Após o futurismo, surgem várias
vanguardas na literatura e na poesia, como o expressionismo e
o cubismo,
importados das artes plásticas, o dadaísmo e
o surrealismo,
a partir da relação com a estética de escritores e poetas da segunda metade do
século XIX, com suas novas formas de explorar a psique humana e
com a linguagem verbal.
No entanto, muito influenciada pelas
ideias do futurismo, surge também uma linha do movimento moderno que rompeu com
o passado ainda a partir da primeira década do século XX de forma mais branda
que as vanguardas,
e tentou redefinir as várias formas de arte de uma maneira menos radical.
Seguindo esta linha mais branda vieram escritores de língua inglesa como Virginia Woolf, James Joyce (que
depois tornou-se mais radical e mais próximo das vanguardas), T.S. Eliot, Ezra Pound (com
ideias claramente próximas ao futurismo), Wallace Stevens, Joseph Conrad, Marcel Proust, Gertrude Stein, Wyndham Lewis, Hilda Doolittle, Marianne Moore, Franz Kafka e William Faulkner.
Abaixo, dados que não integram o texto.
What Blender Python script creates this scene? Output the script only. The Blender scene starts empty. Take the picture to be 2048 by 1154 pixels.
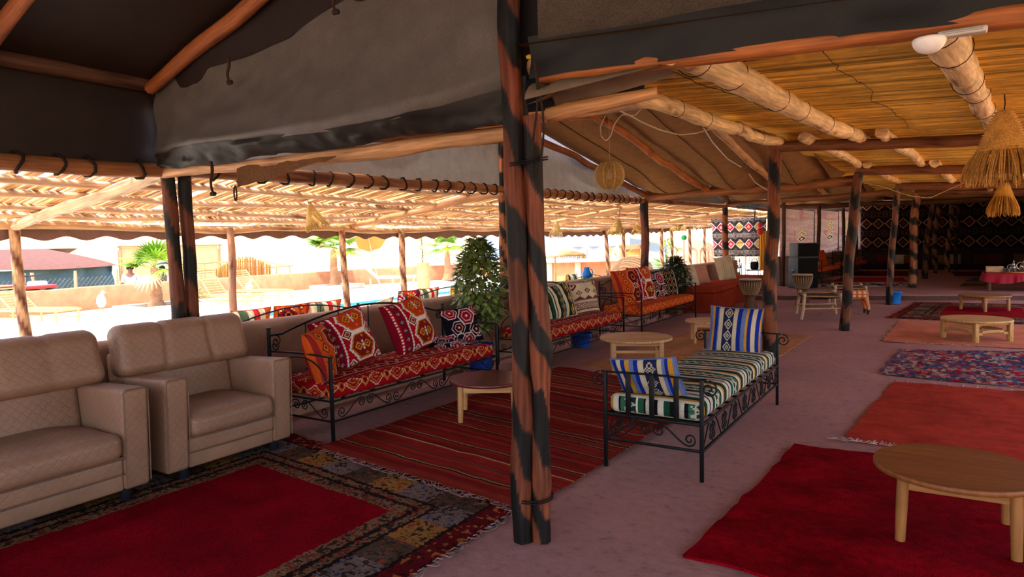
import bpy, math, random
import numpy as np
from mathutils import Vector, Matrix

S = bpy.context.scene
C = S.collection
PI = math.pi

# ---------------------------------------------------------------- camera, sky, sun, exposure
EYE = 1.55
_R = Matrix(((0.8447768, -0.0188141, 0.5347879), (0.534688, 0.0697688, -0.8421645), (-0.0214669, 0.9973858, 0.0689987)))
cam_d = bpy.data.cameras.new('camera')
cam_d.sensor_width = 36.0
cam_d.lens = 1364.0 / 2048.0 * 36.0
cam_d.clip_end = 2000
cam = bpy.data.objects.new('camera', cam_d)
C.objects.link(cam)
cam.matrix_world = Matrix.Translation((0, 0, EYE)) @ _R.to_4x4()
S.camera = cam

SUN_DIR = Vector((0.03, -0.40, 0.90)).normalized()
w = bpy.data.worlds.new('sky')
S.world = w
w.use_nodes = True
wn = w.node_tree.nodes
sky = wn.new('ShaderNodeTexSky')
sky.sky_type = 'NISHITA'
sky.sun_disc = False
sky.sun_elevation = math.asin(SUN_DIR.z)
sky.sun_rotation = math.atan2(SUN_DIR.x, SUN_DIR.y)
sky.dust_density = 4.0
sky.air_density = 1.0
w.node_tree.links.new(sky.outputs[0], wn['Background'].inputs[0])
wn['Background'].inputs[1].default_value = 0.9
sun_d = bpy.data.lights.new('sun', 'SUN')
sun_d.energy = 6.5
sun_d.color = (1.0, 0.95, 0.87)
sun_d.angle = math.radians(0.6)
sun = bpy.data.objects.new('sun', sun_d)
C.objects.link(sun)
sun.rotation_euler = SUN_DIR.to_track_quat('Z', 'Y').to_euler()
sun.location = (-20, -10, 30)
vs = S.view_settings
S.display_settings.display_device = 'sRGB'
vs.view_transform = 'Standard'
vs.look = 'None'
vs.gamma = 1.0
vs.use_curve_mapping = False
vs.exposure = -0.05
S.cycles.max_bounces = 10
S.cycles.diffuse_bounces = 6
S.cycles.glossy_bounces = 3
S.cycles.transmission_bounces = 6
S.cycles.caustics_reflective = False
S.cycles.caustics_refractive = False
S.cycles.sample_clamp_indirect = 6.0

# ---------------------------------------------------------------- helpers
rnd = random.Random(11)
rng = np.random.RandomState(5)


def s(r, g, b):
    return tuple(((x / 255.0) / 12.92) if x / 255.0 <= 0.04045 else (((x / 255.0) + 0.055) / 1.055) ** 2.4 for x in (r, g, b))


def vnoise(x, y, seed=0):
    """smooth 2-D value noise in [-1, 1] on numpy arrays"""
    x = np.asarray(x, float); y = np.asarray(y, float)
    xi = np.floor(x).astype(np.int64); yi = np.floor(y).astype(np.int64)
    xf = x - xi; yf = y - yi

    def h(a, b):
        n = (a * 374761393 + b * 668265263 + seed * 982451653) & 0x7fffffff
        n = ((n ^ (n >> 13)) * 1274126177) & 0x7fffffff
        n = n ^ (n >> 16)
        return (n % 65536) / 32768.0 - 1.0
    sx = xf * xf * (3 - 2 * xf); sy = yf * yf * (3 - 2 * yf)
    a = h(xi, yi); b = h(xi + 1, yi); c = h(xi, yi + 1); d = h(xi + 1, yi + 1)
    return (a + (b - a) * sx) * (1 - sy) + (c + (d - c) * sx) * sy


class MB:
    """collects geometry and links it as ONE mesh object"""

    def __init__(self):
        self.V, self.L, self.K, self.UV, self.CO, self.MI, self.SM = [], [], [], [], [], [], []
        self.n = 0

    def add(self, V, F, uv=None, col=(1, 1, 1), m=0, sm=True):
        V = np.asarray(V, float).reshape(-1, 3)
        F = np.asarray(F, np.int64)
        if len(F) == 0:
            return
        M, K = F.shape
        self.V.append(V)
        self.L.append((F + self.n).ravel())
        self.K.append(np.full(M, K))
        if uv is None:
            u = np.zeros((M * K, 2))
        else:
            uv = np.asarray(uv, float)
            u = uv.reshape(-1, 2) if uv.ndim == 3 else uv[F.ravel()]
        self.UV.append(u)
        col = np.asarray(col, float)
        if col.ndim == 1:
            c = np.tile(col[:3], (M * K, 1))
        elif len(col) == M and len(col) != len(V):
            c = np.repeat(col, K, axis=0)
        elif len(col) == M * K and len(col) != len(V):
            c = col
        else:
            c = col[F.ravel()]
        self.CO.append(c)
        self.MI.append(np.full(M, m))
        self.SM.append(np.full(M, bool(sm)))
        self.n += len(V)

    def build(self, name, mats, parent=None, world=False, kind=None, label=None, cat=None, group=None, origin=None):
        V = np.concatenate(self.V)
        me = bpy.data.meshes.new(name)
        off = None
        if parent is not None and world:
            off = np.zeros(3); q = parent
            while q is not None:
                off = off + np.array(q.location); q = q.parent
            V = V - off
        elif parent is None:
            lo, hi = V.min(0), V.max(0)
            off = np.array(origin) if origin is not None else np.array(((lo[0] + hi[0]) / 2, (lo[1] + hi[1]) / 2, lo[2]))
            V = V - off
        L = np.concatenate(self.L); K = np.concatenate(self.K)
        me.vertices.add(len(V)); me.vertices.foreach_set('co', V.ravel().astype(np.float32))
        me.loops.add(len(L)); me.loops.foreach_set('vertex_index', L.astype(np.int32))
        me.polygons.add(len(K))
        me.polygons.foreach_set('loop_start', np.concatenate(([0], np.cumsum(K)[:-1])).astype(np.int32))
        me.polygons.foreach_set('material_index', np.concatenate(self.MI).astype(np.int32))
        me.update(calc_edges=True)
        me.polygons.foreach_set('use_smooth', np.concatenate(self.SM))
        ul = me.uv_layers.new(name='UVMap')
        ul.data.foreach_set('uv', np.concatenate(self.UV).ravel().astype(np.float32))
        ca = me.color_attributes.new('col', 'FLOAT_COLOR', 'CORNER')
        c4 = np.ones((len(L), 4), np.float32); c4[:, :3] = np.concatenate(self.CO)
        ca.data.foreach_set('color', c4.ravel())
        for mt in (mats if isinstance(mats, (list, tuple)) else [mats]):
            me.materials.append(mt)
        me.update()
        o = bpy.data.objects.new(name, me)
        C.objects.link(o)
        if parent is not None:
            o.parent = parent
        elif off is not None:
            o.location = off
        if kind: o['kind'] = kind
        if label: o['label'] = label
        if cat: o['category'] = cat
        if group: o['group'] = group
        return o


def thing(name, label, cat, loc=(0, 0, 0), rotz=0.0, group=None):
    o = bpy.data.objects.new(name, None)
    C.objects.link(o)
    o.location = loc
    o.rotation_euler = (0, 0, rotz)
    o.empty_display_size = 0.1
    o['label'] = label; o['category'] = cat
    if group: o['group'] = group
    return o


def dup(root, loc=None, rotz=None, label=None, scale=None):
    """a copy of a thing with copies of its parts and sub-parts (mesh data shared)"""
    r = root.copy(); C.objects.link(r)
    if loc is not None: r.location = loc
    if rotz is not None: r.rotation_euler = (0, 0, rotz)
    if label: r['label'] = label
    if scale: r.scale = scale
    for ch in list(root.children):
        c = ch.copy(); C.objects.link(c); c.parent = r
        for g in list(ch.children):
            d = g.copy(); C.objects.link(d); d.parent = c
    return r


def tube(mb, P, R, k=8, col=(1, 1, 1), m=0, caps=True, lump=0.0, seed=0, sm=True, colf=None, closed=False):
    P = np.asarray(P, float); n = len(P)
    R = np.full(n, float(R)) if np.isscalar(R) else np.asarray(R, float)
    T = np.gradient(P, axis=0)
    T /= np.linalg.norm(T, axis=1)[:, None] + 1e-12
    N = np.zeros_like(P)
    a = np.array((0, 0, 1.0)) if abs(T[0][2]) < 0.9 else np.array((1.0, 0, 0))
    v = a - T[0] * a.dot(T[0]); v /= np.linalg.norm(v); N[0] = v
    for i in range(1, n):
        v = N[i - 1] - T[i] * N[i - 1].dot(T[i]); N[i] = v / (np.linalg.norm(v) + 1e-12)
    B = np.cross(T, N)
    ang = np.arange(k) / k * 2 * PI
    ln = np.concatenate(([0], np.cumsum(np.linalg.norm(np.diff(P, axis=0), axis=1))))
    rad = np.repeat(R[:, None], k, 1)
    if lump:
        rad = rad * (1 + lump * vnoise(ln[:, None] * 3.1 + 0 * ang, np.cos(ang)[None] * 1.3 + np.sin(ang)[None] * 2.1 + seed * 7.3 + 0 * ln[:, None], seed)
                     + 0.5 * lump * vnoise(ln[:, None] * 9 + 0 * ang, np.cos(ang)[None] * 2.3 + np.sin(ang)[None] * 3.1 + 0 * ln[:, None], seed + 3))
    V = P[:, None, :] + rad[:, :, None] * (np.cos(ang)[None, :, None] * N[:, None, :] + np.sin(ang)[None, :, None] * B[:, None, :])
    idx = np.arange(n * k).reshape(n, k)
    i0 = idx[:-1]; i1 = idx[1:]
    F = np.stack([i0, np.roll(i0, -1, 1), np.roll(i1, -1, 1), i1], -1).reshape(-1, 4)
    cm = max(R.max(), 1e-4)
    ua = np.arange(k); us = ua / k * 2 * PI * cm; ue = (ua + 1) / k * 2 * PI * cm
    UV = np.zeros((n - 1, k, 4, 2))
    UV[:, :, 0, 0] = us; UV[:, :, 1, 0] = ue; UV[:, :, 2, 0] = ue; UV[:, :, 3, 0] = us
    UV[:, :, 0, 1] = ln[:-1, None]; UV[:, :, 1, 1] = ln[:-1, None]; UV[:, :, 2, 1] = ln[1:, None]; UV[:, :, 3, 1] = ln[1:, None]
    UV[..., 1] += seed * 1.37
    c = col
    if colf is not None:
        c = colf(np.repeat(ln[:, None], k, 1), np.repeat(ang[None], n, 0)).reshape(-1, 3)
    mb.add(V.reshape(-1, 3), F, UV.reshape(-1, 4, 2), c, m, sm)
    if caps and not closed:
        for row, rev in ((0, True), (n - 1, False)):
            f = np.arange(k)
            if rev: f = f[::-1]
            cc = col if colf is None else c[row * k:(row + 1) * k]
            mb.add(V[row], f[None], (np.stack([np.cos(ang), np.sin(ang)], 1)) * R[row], cc, m, False)


def lathe(mb, prof, k=20, c=(0, 0, 0), col=(1, 1, 1), m=0, sm=True, colf=None, wob=0.0, seed=0):
    prof = np.asarray(prof, float); n = len(prof)
    ang = np.arange(k) / k * 2 * PI
    r = prof[:, 0][:, None] * (1 + (wob * vnoise(ang[None] * 2 + seed, prof[:, 1][:, None] * 8 + seed, seed) if wob else 0))
    V = np.stack([c[0] + r * np.cos(ang), c[1] + r * np.sin(ang), c[2] + np.repeat(prof[:, 1][:, None], k, 1)], -1)
    idx = np.arange(n * k).reshape(n, k)
    i0 = idx[:-1]; i1 = idx[1:]
    F = np.stack([i0, np.roll(i0, -1, 1), np.roll(i1, -1, 1), i1], -1).reshape(-1, 4)
    uvv = np.stack([np.repeat(ang[None], n, 0) * max(prof[:, 0].max(), .01), np.repeat(prof[:, 1][:, None], k, 1)], -1).reshape(-1, 2)
    cc = col
    if colf is not None:
        cc = colf(np.repeat(prof[:, 1][:, None], k, 1), np.repeat(ang[None], n, 0)).reshape(-1, 3)
    mb.add(V.reshape(-1, 3), F, uvv, cc, m, sm)
    for row, rev in ((0, True), (n - 1, False)):
        if prof[row, 0] > 1e-4:
            f = np.arange(k)
            if rev: f = f[::-1]
            cr = col if colf is None else cc[row * k:(row + 1) * k]
            mb.add(V[row], f[None], V[row][:, :2], cr, m, False)


def box(mb, lo, hi, col=(1, 1, 1), m=0, ch=0.0, rot=None, piv=None):
    """box with optional chamfer"""
    lo = np.asarray(lo, float); hi = np.asarray(hi, float)
    rbox(mb, (lo + hi) / 2, hi - lo, ch, col=col, m=m, seg=1 if ch > 0 else 0, sm=False, rot=rot)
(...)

Compositores como Arnold Schönberg e Igor Stravinsky representaram
o moderno na música. Artistas como Picasso, Matisse, Mondrian,
os surrealistas,
entre outros, o representaram nas artes plásticas, enquanto arquitetos como Le Corbusier, Mies van der
Rohe, Walter Gropius e Frank Lloyd Wright trouxeram as ideias
modernas para a vida urbana cotidiana. Muitas figuras fora do modernismo nas
artes foram influenciadas pelas ideias artísticas, por exemplo John Maynard Keynes era amigo de Virginia Woolf e
outros escritores do grupo de Bloomsbury.